*THE INPUT*

----

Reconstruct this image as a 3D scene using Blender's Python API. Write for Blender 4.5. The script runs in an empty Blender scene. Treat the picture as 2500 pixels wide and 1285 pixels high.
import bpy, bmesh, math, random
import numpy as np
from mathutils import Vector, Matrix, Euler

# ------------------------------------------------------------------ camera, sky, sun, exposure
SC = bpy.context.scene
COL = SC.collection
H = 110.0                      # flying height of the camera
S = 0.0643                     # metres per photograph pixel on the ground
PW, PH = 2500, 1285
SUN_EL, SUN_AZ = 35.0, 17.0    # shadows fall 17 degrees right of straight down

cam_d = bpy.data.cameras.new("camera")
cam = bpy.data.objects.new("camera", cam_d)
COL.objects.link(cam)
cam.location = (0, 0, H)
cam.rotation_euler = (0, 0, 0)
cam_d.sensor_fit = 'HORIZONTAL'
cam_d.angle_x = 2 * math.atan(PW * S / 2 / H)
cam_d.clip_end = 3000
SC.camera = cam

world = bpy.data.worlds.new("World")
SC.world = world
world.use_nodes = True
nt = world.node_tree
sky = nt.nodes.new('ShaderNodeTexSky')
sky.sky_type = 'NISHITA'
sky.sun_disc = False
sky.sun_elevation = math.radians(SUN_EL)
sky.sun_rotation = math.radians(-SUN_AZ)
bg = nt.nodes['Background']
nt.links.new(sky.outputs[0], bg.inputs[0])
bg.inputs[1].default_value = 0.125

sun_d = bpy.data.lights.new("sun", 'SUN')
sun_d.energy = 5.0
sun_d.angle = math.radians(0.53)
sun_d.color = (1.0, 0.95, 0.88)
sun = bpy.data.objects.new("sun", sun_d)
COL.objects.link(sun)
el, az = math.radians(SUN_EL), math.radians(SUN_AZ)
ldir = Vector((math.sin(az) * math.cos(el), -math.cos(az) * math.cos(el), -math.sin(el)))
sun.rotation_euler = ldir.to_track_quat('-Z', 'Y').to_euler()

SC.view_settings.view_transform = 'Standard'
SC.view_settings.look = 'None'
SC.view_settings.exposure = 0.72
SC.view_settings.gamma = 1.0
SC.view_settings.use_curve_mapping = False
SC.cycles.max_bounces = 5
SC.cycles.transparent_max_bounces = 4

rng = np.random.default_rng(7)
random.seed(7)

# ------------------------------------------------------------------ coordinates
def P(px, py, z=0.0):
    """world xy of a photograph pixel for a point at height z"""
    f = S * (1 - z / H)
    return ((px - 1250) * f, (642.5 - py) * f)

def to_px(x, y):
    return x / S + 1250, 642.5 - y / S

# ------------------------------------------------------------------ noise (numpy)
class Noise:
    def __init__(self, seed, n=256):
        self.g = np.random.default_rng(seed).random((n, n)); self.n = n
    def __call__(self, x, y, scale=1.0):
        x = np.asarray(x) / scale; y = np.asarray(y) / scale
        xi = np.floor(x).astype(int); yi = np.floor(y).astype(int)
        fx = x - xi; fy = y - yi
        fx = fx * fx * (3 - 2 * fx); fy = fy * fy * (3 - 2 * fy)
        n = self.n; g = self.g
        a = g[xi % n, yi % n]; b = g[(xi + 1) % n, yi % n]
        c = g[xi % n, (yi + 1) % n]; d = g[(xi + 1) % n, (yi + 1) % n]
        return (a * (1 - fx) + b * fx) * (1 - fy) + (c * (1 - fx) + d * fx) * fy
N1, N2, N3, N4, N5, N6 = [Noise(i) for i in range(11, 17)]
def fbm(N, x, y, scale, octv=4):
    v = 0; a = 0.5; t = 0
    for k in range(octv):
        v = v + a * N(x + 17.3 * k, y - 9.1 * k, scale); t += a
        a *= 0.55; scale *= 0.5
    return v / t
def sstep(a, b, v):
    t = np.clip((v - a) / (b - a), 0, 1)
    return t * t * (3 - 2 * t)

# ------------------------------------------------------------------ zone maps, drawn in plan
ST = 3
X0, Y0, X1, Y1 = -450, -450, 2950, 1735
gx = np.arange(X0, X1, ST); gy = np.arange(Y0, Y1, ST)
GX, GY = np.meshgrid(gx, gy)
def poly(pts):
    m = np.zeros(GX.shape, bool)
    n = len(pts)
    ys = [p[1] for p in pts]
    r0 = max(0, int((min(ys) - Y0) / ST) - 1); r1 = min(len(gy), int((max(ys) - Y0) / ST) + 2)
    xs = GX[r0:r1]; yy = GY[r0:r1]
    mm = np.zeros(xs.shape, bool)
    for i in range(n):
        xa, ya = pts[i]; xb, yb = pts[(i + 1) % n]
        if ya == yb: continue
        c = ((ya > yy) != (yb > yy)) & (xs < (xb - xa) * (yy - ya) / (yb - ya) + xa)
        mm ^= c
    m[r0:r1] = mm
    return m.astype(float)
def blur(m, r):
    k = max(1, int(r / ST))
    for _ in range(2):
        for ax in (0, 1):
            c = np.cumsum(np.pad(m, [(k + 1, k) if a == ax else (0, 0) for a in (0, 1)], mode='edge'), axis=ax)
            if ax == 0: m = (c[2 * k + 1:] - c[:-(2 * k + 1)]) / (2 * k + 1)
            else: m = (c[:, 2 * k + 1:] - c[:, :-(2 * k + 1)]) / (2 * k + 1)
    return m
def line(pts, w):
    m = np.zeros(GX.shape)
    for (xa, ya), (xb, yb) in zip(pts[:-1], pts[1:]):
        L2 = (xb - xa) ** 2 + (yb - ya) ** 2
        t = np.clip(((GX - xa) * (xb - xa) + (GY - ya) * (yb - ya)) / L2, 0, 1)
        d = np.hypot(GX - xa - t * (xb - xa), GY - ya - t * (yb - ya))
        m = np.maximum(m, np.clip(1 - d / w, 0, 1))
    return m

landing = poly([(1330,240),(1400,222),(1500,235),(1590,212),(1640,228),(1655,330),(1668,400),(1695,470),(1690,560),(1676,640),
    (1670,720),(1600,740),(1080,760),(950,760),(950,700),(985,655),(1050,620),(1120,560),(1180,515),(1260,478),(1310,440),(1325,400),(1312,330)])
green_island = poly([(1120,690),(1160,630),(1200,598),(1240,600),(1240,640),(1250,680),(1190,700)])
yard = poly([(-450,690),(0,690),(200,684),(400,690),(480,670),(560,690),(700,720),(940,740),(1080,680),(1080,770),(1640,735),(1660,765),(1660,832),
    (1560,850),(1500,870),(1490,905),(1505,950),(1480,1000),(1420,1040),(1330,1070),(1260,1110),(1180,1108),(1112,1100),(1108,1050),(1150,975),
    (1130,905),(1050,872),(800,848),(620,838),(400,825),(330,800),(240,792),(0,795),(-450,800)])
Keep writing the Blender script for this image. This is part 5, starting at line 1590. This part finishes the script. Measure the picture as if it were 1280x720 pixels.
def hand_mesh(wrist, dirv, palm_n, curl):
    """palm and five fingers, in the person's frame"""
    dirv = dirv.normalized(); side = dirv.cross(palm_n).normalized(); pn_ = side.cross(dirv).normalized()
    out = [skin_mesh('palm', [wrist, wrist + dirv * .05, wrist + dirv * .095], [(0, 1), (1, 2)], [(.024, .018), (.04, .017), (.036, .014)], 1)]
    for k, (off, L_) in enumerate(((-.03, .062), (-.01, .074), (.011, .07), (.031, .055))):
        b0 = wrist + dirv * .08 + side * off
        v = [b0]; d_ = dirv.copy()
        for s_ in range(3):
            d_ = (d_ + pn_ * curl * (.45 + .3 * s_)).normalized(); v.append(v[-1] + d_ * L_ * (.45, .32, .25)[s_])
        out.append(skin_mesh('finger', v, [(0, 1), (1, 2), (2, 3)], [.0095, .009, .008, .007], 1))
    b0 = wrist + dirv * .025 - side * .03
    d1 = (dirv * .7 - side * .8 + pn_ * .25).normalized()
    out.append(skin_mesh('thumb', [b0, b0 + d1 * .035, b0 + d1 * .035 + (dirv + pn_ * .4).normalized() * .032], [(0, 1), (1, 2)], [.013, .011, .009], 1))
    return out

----

*PROBLEM TO WORK ON*
Set down verbatim only the lines between the start of the data above and the line with "bg.inputs[1].default_value = 0.125", both boundaries included.

*OUTPUT OF THE EXERCISE*
Reconstruct this image as a 3D scene using Blender's Python API. Write for Blender 4.5. The script runs in an empty Blender scene. Treat the picture as 2500 pixels wide and 1285 pixels high.
import bpy, bmesh, math, random
import numpy as np
from mathutils import Vector, Matrix, Euler

# ------------------------------------------------------------------ camera, sky, sun, exposure
SC = bpy.context.scene
COL = SC.collection
H = 110.0                      # flying height of the camera
S = 0.0643                     # metres per photograph pixel on the ground
PW, PH = 2500, 1285
SUN_EL, SUN_AZ = 35.0, 17.0    # shadows fall 17 degrees right of straight down

cam_d = bpy.data.cameras.new("camera")
cam = bpy.data.objects.new("camera", cam_d)
COL.objects.link(cam)
cam.location = (0, 0, H)
cam.rotation_euler = (0, 0, 0)
cam_d.sensor_fit = 'HORIZONTAL'
cam_d.angle_x = 2 * math.atan(PW * S / 2 / H)
cam_d.clip_end = 3000
SC.camera = cam

world = bpy.data.worlds.new("World")
SC.world = world
world.use_nodes = True
nt = world.node_tree
sky = nt.nodes.new('ShaderNodeTexSky')
sky.sky_type = 'NISHITA'
sky.sun_disc = False
sky.sun_elevation = math.radians(SUN_EL)
sky.sun_rotation = math.radians(-SUN_AZ)
bg = nt.nodes['Background']
nt.links.new(sky.outputs[0], bg.inputs[0])
bg.inputs[1].default_value = 0.125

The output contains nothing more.